Musicalement, derrière ce son étriqué, bien loin de ce qu'au même moment
les Byrds sont capables d'offrir d'envoûtement, les chansons sont
d'essence folk teinté de pop ou de léger blues, centrées sur les mélodies, aucune
digression instrumentale n'étant encore au programme.

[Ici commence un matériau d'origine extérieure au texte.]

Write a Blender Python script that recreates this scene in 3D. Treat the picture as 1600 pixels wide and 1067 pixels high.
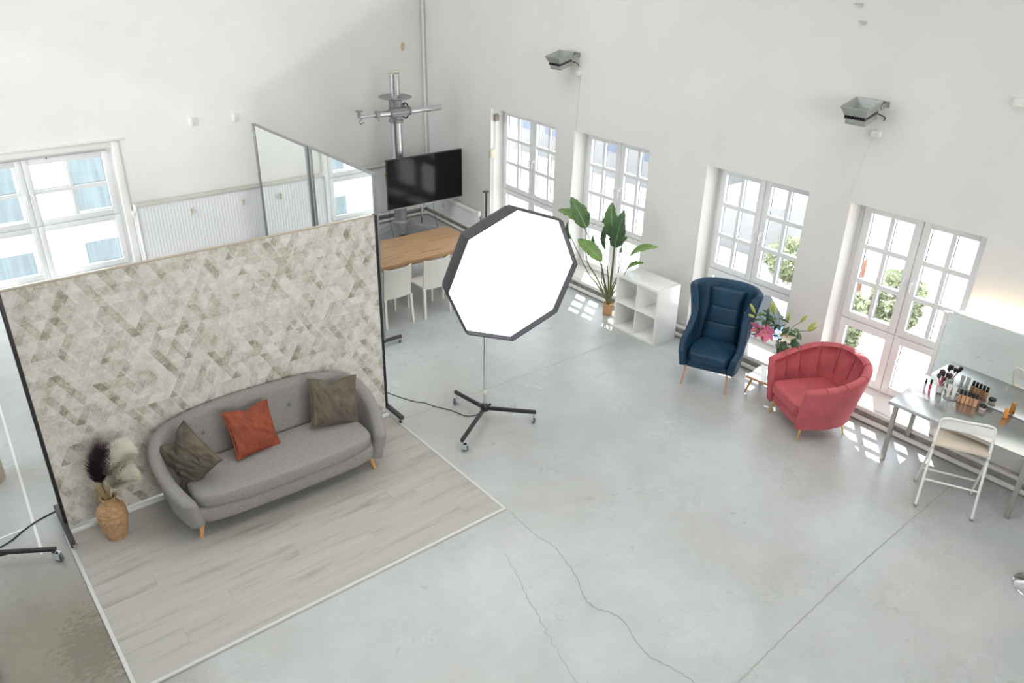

A l'exception de trois reprises - "Tobacco road" (John Loudermilk), "Chauffeur blues" (Lester Melrose) et "Let's get together" (Chet Powers) - les chansons, toutes signées de Marty Balin, sont bien
tournées ("Come up the years", "And i like it",
"Bringing me down") et l'une d'entre elles - "It's no secret" - deviendra un
classique du groupe.
Jorma Kaukonen
est effacé, coincé dans son petit complet en Tergal, Kantner
auto-proclamé co-leader est transparent, Signe Tole Anderson, la
première chanteuse (Grace Slick la remplacera dès l'album suivant) se
démène et seul Jack Casady impressionne, sa basse déjà très en avant
annonçant un individu d'un autre type...
JEFFERSON AIRPLANE It's no secret (Audio seul 1966)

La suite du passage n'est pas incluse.